Mal. Castelo Branco, o primeiro Presidente militar após o Golpe de 31 de março de 1964

Os militares vieram para aniquilar os que eram contra o “trust” (formação de carteis e monopólios comerciais e industriais), que eram contra o envio de 98% dos lucros das empresas internacionais para seus países de origem. Estas duas vertentes adversas deixavam claro que Vargas era um ditador voltado para mudanças, para o futuro, enquanto os militares e as classes econômicas que os apoiavam, eram voltados para o passado, lutavam paras conservar o status quo, não admitiam o espírito reformista que já vinha se formando desde a queda de Getúlio, em 1945.

Estas grandes diferenças, no entanto, não anulavam o traço comum entre as duas ditaduras: ambas eram liberticidas, ambas usavam a lei da força e não a força da lei.  Ambas, como todas as ditaduras, não respeitavam a cidadania, o direito à opinião e à expressão desta opinião. Ambas usavam métodos desumanos de repressão, desrespeitando a vida e a integridade física e moral das pessoas, ambas desprezavam o direito à dignidade do cidadão.

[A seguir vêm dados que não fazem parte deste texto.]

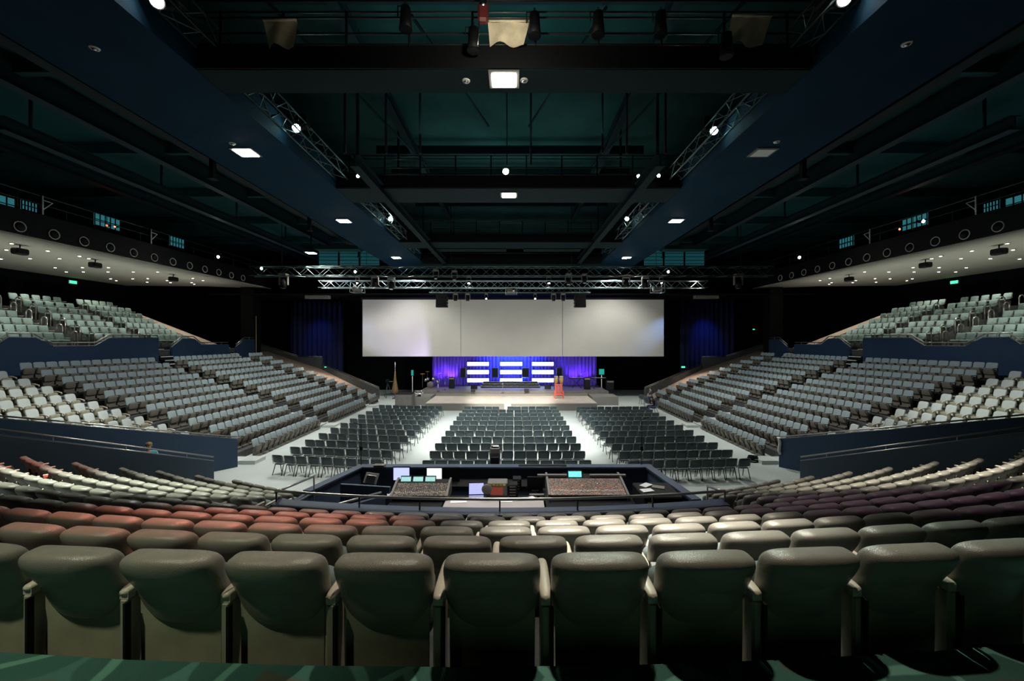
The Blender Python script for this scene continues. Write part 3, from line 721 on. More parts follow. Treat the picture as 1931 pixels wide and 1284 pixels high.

O homem solidário, o homem justo, o homem respeitoso, o homem que pensa na coletividade, não só em si próprio, o homem manso de que fala a Bíblia, o cristão, o homem que preza seu direito de pensar, este homem não tolera a ditadura, seja ela de que natureza for. Não existe a boa ditadura, mesmo que ela coloque ordem na casa, pois logo ela colocará desordem na sua independência, na sua dignidade. Não existe ditadura de esquerda ou de direita. A ditadura só leva o país para trás e o cidadão para as cavernas, ditadura é atraso, é ignorância, é imoral.